第2話 たぬきの金玉
原曲はアメリカの愛国歌なのに、日本では全く違う歌詞がつけられた「ともだち讃歌」という童謡がある。
耳に心地よいメロディであり、いくつかの替え歌があるようだ。そのうち一つが、小さい頃にテレビで頻繁に流れていたCMソングだった。
新宿の電気屋のCMだ。
山手線と中央線を歌詞に練り込んだ替え歌であり、新宿に店があるというのを印象付けるには上手いやり方だったと思う。
そんなCMソングほど有名ではないが、池袋には池袋で、別の電気屋の替え歌があった。先ほどの童謡より少しアップテンポな曲であり、似ている音の動きもあるが、元になった曲は違うようだ。調べてみたら、こちらは外国の讃美歌だそうだが、日本人には「たぬきの金玉の歌」として馴染みがあるのではないだろうか。
池袋の電気屋の替え歌はテレビではなく、店内放送のみで使われていたらしい。だから新宿の電気屋のCMソングほど有名ではなく、聴く機会も少なかっただろう。
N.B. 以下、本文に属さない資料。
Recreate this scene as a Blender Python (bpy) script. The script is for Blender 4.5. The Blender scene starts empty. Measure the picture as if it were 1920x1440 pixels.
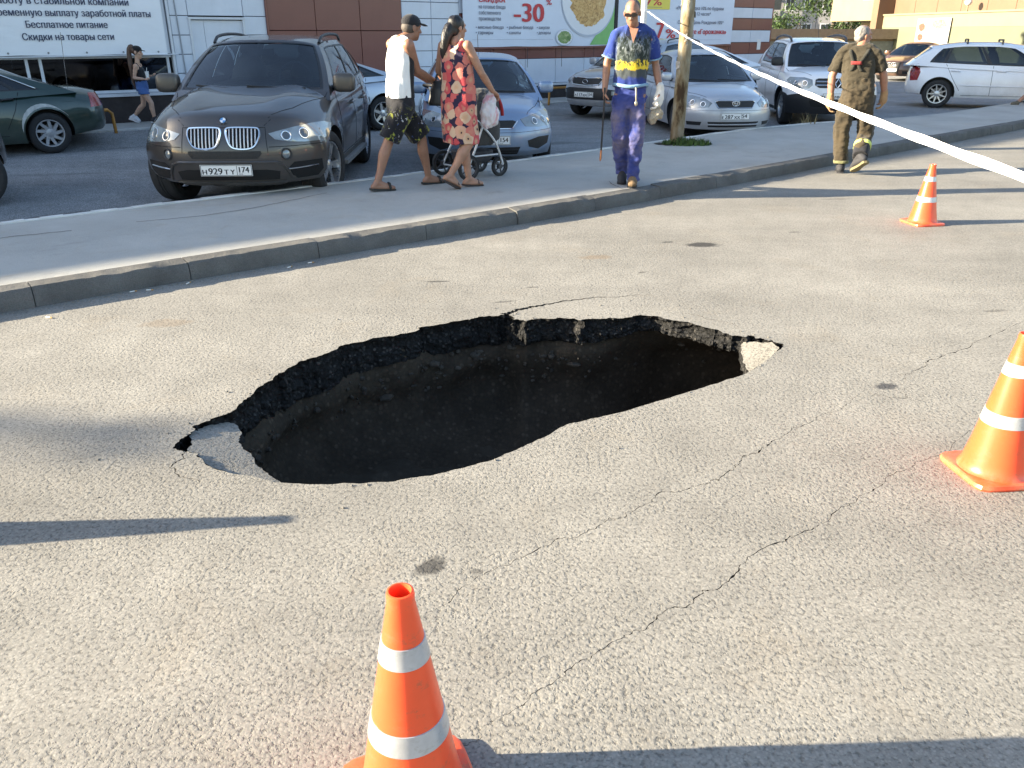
import bpy, bmesh, math, random
from math import sin, cos, pi, radians as R
from mathutils import Vector, Matrix, noise
from mathutils.bvhtree import BVHTree
from mathutils.geometry import delaunay_2d_cdt
random.seed(7)
SC = bpy.context.scene
COL = SC.collection

# ------------------------------------------------------------------ camera, world, sun, exposure
cam = bpy.data.cameras.new('camera')
camo = bpy.data.objects.new('camera', cam)
COL.objects.link(camo)
camo.location = (0, 0, 1.69)
camo.rotation_euler = (R(90 - 23.1), 0, 0)
cam.sensor_width = 36
cam.lens = 36 * 1540 / 1920
cam.clip_end = 1500
SC.camera = camo

SUN_AZ, SUN_EL = R(264.5), R(17.5)          # where the sun stands (azimuth from +Y towards +X)
world = bpy.data.worlds.new('World')
SC.world = world
world.use_nodes = True
wn = world.node_tree
for nd in list(wn.nodes):
    wn.nodes.remove(nd)
wo = wn.nodes.new('ShaderNodeOutputWorld')
wb = wn.nodes.new('ShaderNodeBackground')
ws = wn.nodes.new('ShaderNodeTexSky')
ws.sky_type = 'NISHITA'
ws.sun_disc = False
ws.sun_elevation = SUN_EL
ws.sun_rotation = SUN_AZ
ws.air_density = 1.0
ws.dust_density = 1.2
ws.ozone_density = 1.0
wb.inputs['Strength'].default_value = 0.084
wn.links.new(ws.outputs[0], wb.inputs[0])
wn.links.new(wb.outputs[0], wo.inputs[0])

sl = bpy.data.lights.new('sun', 'SUN')
sl.energy = 5.0
sl.angle = R(0.55)
sl.color = (1.0, 0.87, 0.65)
so = bpy.data.objects.new('sun', sl)
COL.objects.link(so)
travel = Vector((-sin(SUN_AZ) * cos(SUN_EL), -cos(SUN_AZ) * cos(SUN_EL), -sin(SUN_EL)))
so.rotation_euler = travel.to_track_quat('-Z', 'Y').to_euler()
so.location = (-20, -3, 12)

SC.render.engine = 'CYCLES'
SC.view_settings.view_transform = 'Standard'
SC.view_settings.look = 'None'
SC.view_settings.gamma = 1
SC.view_settings.exposure = 2.26
SC.view_settings.use_curve_mapping = False
SC.cycles.max_bounces = 8
SC.cycles.transparent_max_bounces = 16
SC.cycles.caustics_reflective = False
SC.cycles.caustics_refractive = False

# ------------------------------------------------------------------ object helpers
def link(name, me, parent=None, mats=None):
    o = bpy.data.objects.new(name, me)
    COL.objects.link(o)
    if parent is not None:
        o.parent = parent
    if mats:
        for m in (mats if isinstance(mats, (list, tuple)) else [mats]):
            me.materials.append(m)
    return o

def tag(o, label, cat, group=None):
    o['label'] = label
    o['category'] = cat
    if group:
        o['group'] = group
    return o

def thing(name, label, cat, loc=(0, 0, 0), rz=0, group=None):
    o = bpy.data.objects.new(name, None)
    o.empty_display_size = .2
    COL.objects.link(o)
    o.location = loc
    o.rotation_euler = (0, 0, rz)
    return tag(o, label, cat, group)

def kind(o, k):
    o['kind'] = k
    return o

def copy_tree(o, parent=None):
    c = o.copy()
    COL.objects.link(c)
    if parent is not None:
        c.parent = parent
    for ch in list(o.children):
        copy_tree(ch, c)
    return c

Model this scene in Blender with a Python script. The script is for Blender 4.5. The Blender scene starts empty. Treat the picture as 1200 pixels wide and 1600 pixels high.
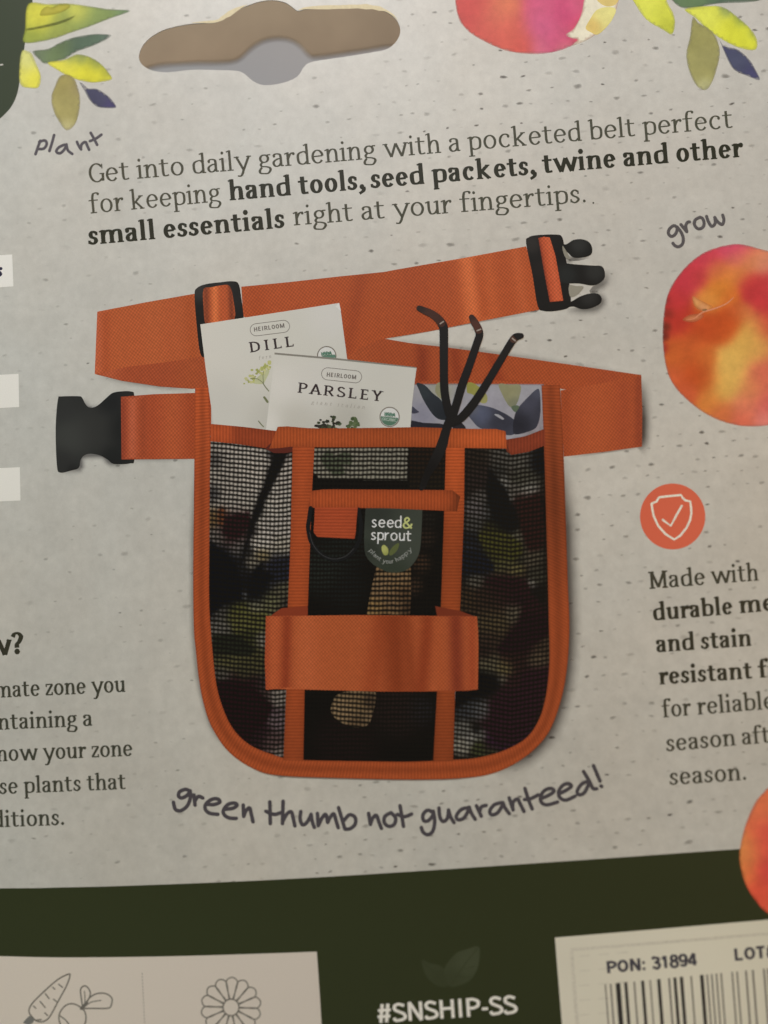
import bpy, math, random
import numpy as np
from mathutils import Vector, Matrix
from mathutils.geometry import delaunay_2d_cdt

random.seed(7); rng = np.random.default_rng(7)
S = bpy.context.scene
COL = S.collection
R = math.radians

# ------------------------------------------------------------------ camera
F_PX, DIST, ZC = 1375.0, 0.110, 0.106          # focal length in photo pixels, metres to the card
look = Vector((-math.sin(R(2.8)), math.cos(R(2.8)) * math.cos(R(5.3)), math.sin(R(5.3)))).normalized()
rot = look.to_track_quat('-Z', 'Y').to_matrix() @ Matrix.Rotation(R(-4.0), 3, 'Z')
cam_loc = Vector((0, 0, ZC)) - look * DIST
cd = bpy.data.cameras.new('camera'); cam = bpy.data.objects.new('camera', cd); COL.objects.link(cam)
cam.matrix_world = Matrix.Translation(cam_loc) @ rot.to_4x4()
cd.sensor_fit = 'HORIZONTAL'; cd.sensor_width = 36.0; cd.lens = 36.0 * F_PX / 1200
cd.clip_start = 0.01; cd.clip_end = 20
cd.dof.use_dof = True; cd.dof.focus_distance = DIST + 0.0035; cd.dof.aperture_fstop = 10
S.camera = cam

# ------------------------------------------------------------------ light: lamps of an evening room
W = bpy.data.worlds.new('World'); S.world = W; W.use_nodes = True
W.node_tree.nodes['Background'].inputs[0].default_value = (0.86, 0.9, 1.0, 1)
W.node_tree.nodes['Background'].inputs[1].default_value = 0.015

def area(name, loc, aim, size, watts, col):
    l = bpy.data.lights.new(name, 'AREA'); l.shape = 'DISK'; l.size = size; l.energy = watts; l.color = col
    o = bpy.data.objects.new(name, l); COL.objects.link(o); o.location = loc
    o.rotation_euler = (Vector(aim) - Vector(loc)).to_track_quat('-Z', 'Y').to_euler()
    return o
area('table_lamp', (-0.018, -0.16, 0.338), (-0.01, 0, 0.135), 0.12, 0.50, (1.0, 0.95, 0.94))
area('window_side_lamp', (-0.50, -0.30, 0.32), (0, 0, 0.12), 0.25, 0.80, (0.62, 1.0, 0.92))
area('warm_room_lamp', (0.35, -0.40, 0.06), (0, 0, 0.08), 0.25, 1.0, (0.97, 0.67, 0.36))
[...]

しかし、これも一度聴いたら忘れられないくらい、なかなか印象に残る歌詞だった。
新宿の電気屋ソングの山手線と中央線ではないが、池袋にも、鉄道に関わる特徴的な一面がある。
池袋が終点となる二つの私鉄、西武池袋線と東武東上線だ。線路はそれぞれ山手線の東側と西側に設置されており、西武池袋線に乗るのであれば池袋の東口から、東武東上線ならば西口から入った方が近い。
それぞれの鉄道会社は駅ビルのような形で百貨店も建てており、もちろん電車と同じ側。つまり西武は駅の東側、東武は西側にある。
この東と西の逆転現象を、池袋の不思議として、電気屋の替え歌は歌詞に組み込んでいたのだった。
例えば私の場合、小さい頃に池袋へ行くのは、徒歩であれバスであれ明治通りを使っていた。だから私にとっての池袋は明治通りの側、つまり東口のみ。デパートを使う際も、西口の東武ではなく東口の西武ばかりだ。
池袋駅東口が『池袋』であり西武百貨店が『池袋のデパート』という感覚。『東口』という言葉も『西武』というデパート名も意識していなかったから、特に混乱はなかった。
しかし、一般の人々は違うのだろう。駅の東側で遊ぶこともあれば、西口の場合もある。西武のデパートで買い物をすることもあれば、東武の場合もある。
両方使うとなると、東に西武があって西に東武があるというのは、とても紛らわしい話ではないか。その点「池袋は不思議です。東が西武で西が東武です」と歌ってくれる電気屋の替え歌は便利だった。ついつい確認の意味で繰り返し口ずさむことで、電気屋の宣伝も頭に定着していく……。
効果的な宣伝ソングだったに違いない。